#### [Exercise goal]
Repeat every line, exactly, from the very first through the one where "the waterfront ground" appears. Add nothing else.

#### [Data]

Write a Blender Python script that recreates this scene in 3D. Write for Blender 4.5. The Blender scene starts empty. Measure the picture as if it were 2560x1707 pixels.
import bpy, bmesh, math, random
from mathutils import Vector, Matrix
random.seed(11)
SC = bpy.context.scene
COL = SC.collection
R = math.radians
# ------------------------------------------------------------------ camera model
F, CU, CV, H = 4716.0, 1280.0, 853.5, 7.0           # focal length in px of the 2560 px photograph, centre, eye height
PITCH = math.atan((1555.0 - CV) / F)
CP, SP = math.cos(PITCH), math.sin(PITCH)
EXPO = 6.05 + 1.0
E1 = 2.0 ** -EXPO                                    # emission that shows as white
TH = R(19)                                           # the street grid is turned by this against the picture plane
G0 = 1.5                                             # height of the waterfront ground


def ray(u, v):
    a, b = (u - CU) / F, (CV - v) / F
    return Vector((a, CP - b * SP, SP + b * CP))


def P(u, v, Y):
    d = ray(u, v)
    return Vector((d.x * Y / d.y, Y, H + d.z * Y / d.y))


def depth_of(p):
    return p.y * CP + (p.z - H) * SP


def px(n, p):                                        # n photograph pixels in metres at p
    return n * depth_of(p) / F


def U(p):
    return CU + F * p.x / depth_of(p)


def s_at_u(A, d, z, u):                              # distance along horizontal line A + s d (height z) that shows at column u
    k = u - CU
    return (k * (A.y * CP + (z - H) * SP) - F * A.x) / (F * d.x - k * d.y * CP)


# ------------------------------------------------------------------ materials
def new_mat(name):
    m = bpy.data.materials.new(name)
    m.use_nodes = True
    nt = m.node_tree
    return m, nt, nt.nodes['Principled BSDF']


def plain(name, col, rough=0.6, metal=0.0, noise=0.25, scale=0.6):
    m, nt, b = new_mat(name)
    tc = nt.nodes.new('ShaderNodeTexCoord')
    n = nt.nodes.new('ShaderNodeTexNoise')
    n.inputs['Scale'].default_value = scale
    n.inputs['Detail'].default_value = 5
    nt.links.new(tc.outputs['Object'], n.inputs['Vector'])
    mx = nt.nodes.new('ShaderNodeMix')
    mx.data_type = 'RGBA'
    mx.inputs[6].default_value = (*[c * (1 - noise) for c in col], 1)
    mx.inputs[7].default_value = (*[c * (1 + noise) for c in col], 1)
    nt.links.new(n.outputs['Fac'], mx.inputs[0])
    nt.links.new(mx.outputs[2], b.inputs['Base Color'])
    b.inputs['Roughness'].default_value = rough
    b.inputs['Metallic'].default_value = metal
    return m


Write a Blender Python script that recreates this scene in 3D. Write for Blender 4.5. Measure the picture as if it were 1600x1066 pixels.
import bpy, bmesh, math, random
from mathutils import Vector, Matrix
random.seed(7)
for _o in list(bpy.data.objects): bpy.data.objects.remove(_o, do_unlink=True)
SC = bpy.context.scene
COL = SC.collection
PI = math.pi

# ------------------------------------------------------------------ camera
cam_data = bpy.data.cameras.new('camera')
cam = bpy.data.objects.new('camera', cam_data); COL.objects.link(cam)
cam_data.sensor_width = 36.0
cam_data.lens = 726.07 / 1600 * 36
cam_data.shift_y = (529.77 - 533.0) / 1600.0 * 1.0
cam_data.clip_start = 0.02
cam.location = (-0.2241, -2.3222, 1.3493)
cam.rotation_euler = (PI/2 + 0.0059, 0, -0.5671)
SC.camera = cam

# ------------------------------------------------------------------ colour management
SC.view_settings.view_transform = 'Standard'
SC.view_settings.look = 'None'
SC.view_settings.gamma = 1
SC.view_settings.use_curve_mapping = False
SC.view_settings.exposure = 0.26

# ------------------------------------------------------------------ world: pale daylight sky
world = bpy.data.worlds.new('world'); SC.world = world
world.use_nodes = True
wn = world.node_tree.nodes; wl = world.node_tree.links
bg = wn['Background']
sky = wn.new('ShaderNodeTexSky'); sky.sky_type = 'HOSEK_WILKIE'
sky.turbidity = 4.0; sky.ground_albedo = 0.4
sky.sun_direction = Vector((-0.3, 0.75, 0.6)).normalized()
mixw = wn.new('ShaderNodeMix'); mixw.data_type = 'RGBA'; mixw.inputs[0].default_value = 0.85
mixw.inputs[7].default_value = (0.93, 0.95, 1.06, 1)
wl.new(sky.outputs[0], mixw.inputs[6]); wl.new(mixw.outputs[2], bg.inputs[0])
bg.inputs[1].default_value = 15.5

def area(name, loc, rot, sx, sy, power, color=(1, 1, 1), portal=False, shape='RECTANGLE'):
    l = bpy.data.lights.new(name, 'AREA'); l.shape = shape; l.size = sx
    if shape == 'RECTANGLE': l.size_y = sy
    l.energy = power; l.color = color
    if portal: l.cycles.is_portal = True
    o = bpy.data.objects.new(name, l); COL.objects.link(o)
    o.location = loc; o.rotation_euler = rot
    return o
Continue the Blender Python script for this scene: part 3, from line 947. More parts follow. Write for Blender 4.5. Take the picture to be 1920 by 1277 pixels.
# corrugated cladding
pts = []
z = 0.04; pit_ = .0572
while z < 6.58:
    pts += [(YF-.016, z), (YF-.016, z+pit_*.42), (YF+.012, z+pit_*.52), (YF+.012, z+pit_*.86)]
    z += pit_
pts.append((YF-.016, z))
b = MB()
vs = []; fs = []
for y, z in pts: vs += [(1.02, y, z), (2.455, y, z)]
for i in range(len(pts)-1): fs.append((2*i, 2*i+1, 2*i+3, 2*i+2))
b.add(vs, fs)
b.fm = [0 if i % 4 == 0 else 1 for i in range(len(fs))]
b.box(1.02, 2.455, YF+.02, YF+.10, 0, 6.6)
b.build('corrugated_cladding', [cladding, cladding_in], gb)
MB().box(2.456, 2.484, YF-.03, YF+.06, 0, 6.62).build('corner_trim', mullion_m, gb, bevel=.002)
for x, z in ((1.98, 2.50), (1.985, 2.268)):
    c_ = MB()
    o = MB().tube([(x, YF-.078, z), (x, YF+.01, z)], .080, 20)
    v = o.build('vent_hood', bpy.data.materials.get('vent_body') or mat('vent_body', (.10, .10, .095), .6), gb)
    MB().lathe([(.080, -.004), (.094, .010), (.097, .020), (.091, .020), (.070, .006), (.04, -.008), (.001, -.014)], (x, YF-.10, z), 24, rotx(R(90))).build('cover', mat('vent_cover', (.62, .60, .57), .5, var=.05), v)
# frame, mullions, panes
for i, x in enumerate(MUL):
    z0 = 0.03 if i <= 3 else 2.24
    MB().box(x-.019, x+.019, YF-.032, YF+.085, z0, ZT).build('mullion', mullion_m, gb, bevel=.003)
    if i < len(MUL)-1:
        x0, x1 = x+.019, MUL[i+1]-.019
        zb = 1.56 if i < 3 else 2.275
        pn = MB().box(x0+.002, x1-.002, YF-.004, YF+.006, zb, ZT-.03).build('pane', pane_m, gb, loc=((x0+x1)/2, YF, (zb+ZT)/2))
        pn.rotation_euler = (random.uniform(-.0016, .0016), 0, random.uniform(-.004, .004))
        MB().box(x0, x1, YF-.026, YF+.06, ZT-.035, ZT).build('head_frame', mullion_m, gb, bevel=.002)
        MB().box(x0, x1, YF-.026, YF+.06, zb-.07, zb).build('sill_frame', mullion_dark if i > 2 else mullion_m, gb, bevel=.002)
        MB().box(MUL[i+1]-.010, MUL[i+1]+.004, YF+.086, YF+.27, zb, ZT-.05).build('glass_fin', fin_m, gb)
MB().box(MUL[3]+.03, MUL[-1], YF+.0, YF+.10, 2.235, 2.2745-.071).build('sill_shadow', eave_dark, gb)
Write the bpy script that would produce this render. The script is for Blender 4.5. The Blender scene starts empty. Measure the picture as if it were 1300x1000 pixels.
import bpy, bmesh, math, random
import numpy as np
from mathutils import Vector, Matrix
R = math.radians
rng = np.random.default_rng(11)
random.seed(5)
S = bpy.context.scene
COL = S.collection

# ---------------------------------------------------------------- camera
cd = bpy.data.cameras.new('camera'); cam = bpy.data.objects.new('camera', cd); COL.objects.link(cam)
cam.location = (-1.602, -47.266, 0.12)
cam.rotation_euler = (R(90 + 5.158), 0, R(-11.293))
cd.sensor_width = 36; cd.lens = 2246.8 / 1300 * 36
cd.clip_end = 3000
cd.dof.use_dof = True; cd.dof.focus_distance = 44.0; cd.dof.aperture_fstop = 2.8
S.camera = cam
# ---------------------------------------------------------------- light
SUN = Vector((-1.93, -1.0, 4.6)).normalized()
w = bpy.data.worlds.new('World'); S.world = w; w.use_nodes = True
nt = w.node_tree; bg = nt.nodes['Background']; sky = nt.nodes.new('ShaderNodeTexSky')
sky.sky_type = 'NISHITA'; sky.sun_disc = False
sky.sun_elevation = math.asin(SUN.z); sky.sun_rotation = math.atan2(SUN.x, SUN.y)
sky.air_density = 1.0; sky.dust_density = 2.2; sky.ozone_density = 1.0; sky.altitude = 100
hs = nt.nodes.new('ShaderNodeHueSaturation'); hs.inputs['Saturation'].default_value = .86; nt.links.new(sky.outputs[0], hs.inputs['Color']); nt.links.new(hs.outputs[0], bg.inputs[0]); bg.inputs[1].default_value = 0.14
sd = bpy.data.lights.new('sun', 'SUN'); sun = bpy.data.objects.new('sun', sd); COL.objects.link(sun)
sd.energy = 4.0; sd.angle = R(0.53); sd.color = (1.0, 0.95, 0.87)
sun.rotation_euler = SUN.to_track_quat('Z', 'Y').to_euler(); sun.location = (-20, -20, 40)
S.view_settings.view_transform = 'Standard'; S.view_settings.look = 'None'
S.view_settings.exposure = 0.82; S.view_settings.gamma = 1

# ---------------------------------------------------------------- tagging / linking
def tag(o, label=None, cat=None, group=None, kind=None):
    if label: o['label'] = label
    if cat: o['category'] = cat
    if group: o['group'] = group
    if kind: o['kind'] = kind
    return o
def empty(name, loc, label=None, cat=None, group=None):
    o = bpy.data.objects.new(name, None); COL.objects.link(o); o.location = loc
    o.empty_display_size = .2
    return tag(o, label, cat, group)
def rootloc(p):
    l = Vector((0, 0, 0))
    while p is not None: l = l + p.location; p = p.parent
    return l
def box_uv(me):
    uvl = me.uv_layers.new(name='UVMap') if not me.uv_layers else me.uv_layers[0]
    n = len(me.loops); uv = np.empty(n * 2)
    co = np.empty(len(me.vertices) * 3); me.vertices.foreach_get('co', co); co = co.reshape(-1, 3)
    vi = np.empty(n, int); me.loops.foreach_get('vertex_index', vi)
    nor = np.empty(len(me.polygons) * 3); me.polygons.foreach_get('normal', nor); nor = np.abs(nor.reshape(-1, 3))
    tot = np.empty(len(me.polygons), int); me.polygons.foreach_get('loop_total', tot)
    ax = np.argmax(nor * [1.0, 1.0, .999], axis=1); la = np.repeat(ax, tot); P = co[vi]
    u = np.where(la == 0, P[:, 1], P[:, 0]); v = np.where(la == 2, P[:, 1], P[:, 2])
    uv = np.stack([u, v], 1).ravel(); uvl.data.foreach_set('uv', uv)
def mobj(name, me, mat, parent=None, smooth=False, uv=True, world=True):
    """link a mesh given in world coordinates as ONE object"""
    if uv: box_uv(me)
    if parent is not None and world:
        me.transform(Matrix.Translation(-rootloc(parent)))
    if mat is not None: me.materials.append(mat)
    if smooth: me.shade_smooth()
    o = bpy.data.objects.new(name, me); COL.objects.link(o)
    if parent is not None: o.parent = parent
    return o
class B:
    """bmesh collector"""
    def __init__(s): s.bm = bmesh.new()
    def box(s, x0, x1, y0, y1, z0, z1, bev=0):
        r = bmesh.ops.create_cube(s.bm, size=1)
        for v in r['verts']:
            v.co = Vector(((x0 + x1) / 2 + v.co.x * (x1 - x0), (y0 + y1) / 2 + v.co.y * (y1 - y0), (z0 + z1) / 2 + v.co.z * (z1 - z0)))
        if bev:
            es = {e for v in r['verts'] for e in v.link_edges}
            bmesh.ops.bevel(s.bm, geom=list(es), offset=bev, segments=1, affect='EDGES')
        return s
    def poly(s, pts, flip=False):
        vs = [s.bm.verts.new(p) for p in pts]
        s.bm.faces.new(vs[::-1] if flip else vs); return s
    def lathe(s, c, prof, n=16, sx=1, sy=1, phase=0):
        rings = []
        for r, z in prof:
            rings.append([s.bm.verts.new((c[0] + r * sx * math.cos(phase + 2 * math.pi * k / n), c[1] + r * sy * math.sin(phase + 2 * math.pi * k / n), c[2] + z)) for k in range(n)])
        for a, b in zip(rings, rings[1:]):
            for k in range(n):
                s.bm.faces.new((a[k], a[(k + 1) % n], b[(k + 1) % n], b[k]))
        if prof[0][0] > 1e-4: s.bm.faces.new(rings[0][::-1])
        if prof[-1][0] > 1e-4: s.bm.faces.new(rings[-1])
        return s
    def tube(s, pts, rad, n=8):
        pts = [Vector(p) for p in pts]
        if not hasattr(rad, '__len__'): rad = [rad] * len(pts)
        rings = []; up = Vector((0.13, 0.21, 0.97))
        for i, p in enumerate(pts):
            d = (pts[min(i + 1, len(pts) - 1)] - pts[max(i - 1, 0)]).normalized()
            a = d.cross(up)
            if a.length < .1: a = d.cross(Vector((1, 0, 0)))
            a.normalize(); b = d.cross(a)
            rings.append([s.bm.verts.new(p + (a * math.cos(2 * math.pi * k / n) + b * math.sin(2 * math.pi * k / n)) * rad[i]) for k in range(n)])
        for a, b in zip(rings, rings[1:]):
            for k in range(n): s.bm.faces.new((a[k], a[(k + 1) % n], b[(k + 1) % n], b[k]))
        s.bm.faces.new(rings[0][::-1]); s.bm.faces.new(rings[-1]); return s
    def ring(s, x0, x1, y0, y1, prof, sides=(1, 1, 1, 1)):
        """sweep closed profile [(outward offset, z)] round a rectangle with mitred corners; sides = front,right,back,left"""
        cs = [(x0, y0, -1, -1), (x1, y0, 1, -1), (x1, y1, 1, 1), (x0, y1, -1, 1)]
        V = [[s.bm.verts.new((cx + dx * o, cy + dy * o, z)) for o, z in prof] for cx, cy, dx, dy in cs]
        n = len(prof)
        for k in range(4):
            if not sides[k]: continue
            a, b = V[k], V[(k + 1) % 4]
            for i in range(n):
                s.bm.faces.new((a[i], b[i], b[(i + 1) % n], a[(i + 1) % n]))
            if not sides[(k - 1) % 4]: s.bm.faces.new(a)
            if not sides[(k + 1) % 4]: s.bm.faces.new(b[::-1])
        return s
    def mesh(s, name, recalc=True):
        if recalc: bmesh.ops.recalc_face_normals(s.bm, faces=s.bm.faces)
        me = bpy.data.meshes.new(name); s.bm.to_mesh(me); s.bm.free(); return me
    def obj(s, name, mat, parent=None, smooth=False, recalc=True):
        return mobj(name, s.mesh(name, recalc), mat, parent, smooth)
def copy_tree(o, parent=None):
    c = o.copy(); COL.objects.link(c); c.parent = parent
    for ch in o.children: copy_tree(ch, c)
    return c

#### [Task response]
Write a Blender Python script that recreates this scene in 3D. Write for Blender 4.5. The Blender scene starts empty. Measure the picture as if it were 2560x1707 pixels.
import bpy, bmesh, math, random
from mathutils import Vector, Matrix
random.seed(11)
SC = bpy.context.scene
COL = SC.collection
R = math.radians
# ------------------------------------------------------------------ camera model
F, CU, CV, H = 4716.0, 1280.0, 853.5, 7.0           # focal length in px of the 2560 px photograph, centre, eye height
PITCH = math.atan((1555.0 - CV) / F)
CP, SP = math.cos(PITCH), math.sin(PITCH)
EXPO = 6.05 + 1.0
E1 = 2.0 ** -EXPO                                    # emission that shows as white
TH = R(19)                                           # the street grid is turned by this against the picture plane
G0 = 1.5                                             # height of the waterfront ground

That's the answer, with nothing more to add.